Swiss financial regulator plans to stress-test UBS this year


By Noele Illien

BERN (Reuters) -Swiss financial regulator FINMA said on Wednesday it plans to carry out 40 reviews of UBS and two stress tests this year on the bank after its 2023 takeover of rival Credit Suisse heightened concerns about “too big to fail” lenders.

FINMA laid out plans for regulating the country’s last remaining global systemic bank in its 2023 annual report as the regulator doubled down on its calls for more powers. “Forty on-site supervisory reviews are planned at UBS in Switzerland and abroad, as well as two in-depth stress tests this year,” Thomas Hirschi, FINMA’s head of the banks division, said. The supervisory authority said its activities focus on the risks that come with UBS’s integration of its former rival Credit Suisse, including operational stability. FINMA said it was also focusing on the combined bank’s capital and liquidity planning and said that UBS’s recovery and emergency planning post-merger will be critically reviewed.

The regulator has come under fire for its supervision of the Credit Suisse, and has defended its role in the meltdown which eventually triggered the biggest rescue of a bank since the global financial crisis of 2008-2009.

FINMA said it believed additional tools will enable it to fulfil its supervisory and enforcement job more consistently.

In its appraisal of the sector, FINMA identified a number of serious shortcomings, notably in the areas of money laundering, mortgage lending and cyber risks. It urged the banks concerned to remedy these shortcomings without delay.

On Tuesday, the Swiss National Bank called for an overhaul of bank capital regulations, saying that Switzerland needed rules that recognise UBS has become a bank with even more systemic importance following its takeover of Credit Suisse.

The SNB said banks’ financial positions needed to be strengthened to avoid future crises.
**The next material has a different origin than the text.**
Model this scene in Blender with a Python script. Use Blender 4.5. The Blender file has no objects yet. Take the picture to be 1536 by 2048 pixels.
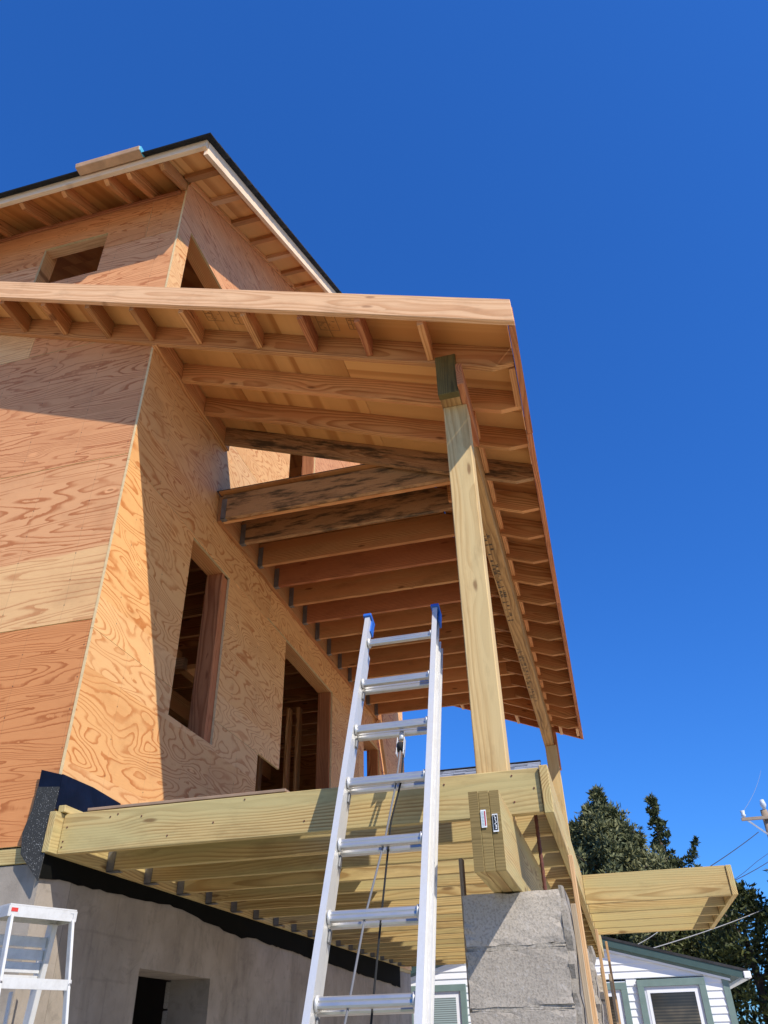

The central bank also said it was important to ready a broad range of options for the resolution of a systemically important bank.

FINMA, which also oversees insurers, fund managers and fin techs, said it carried out 732 investigations and concluded 27 proceedings against companies and individuals in 2023.

Regarding banking oversight, FINMA said it had conducted 96 on-site supervisory reviews last year, including 57 longer supervisory reviews and 39 deep dives.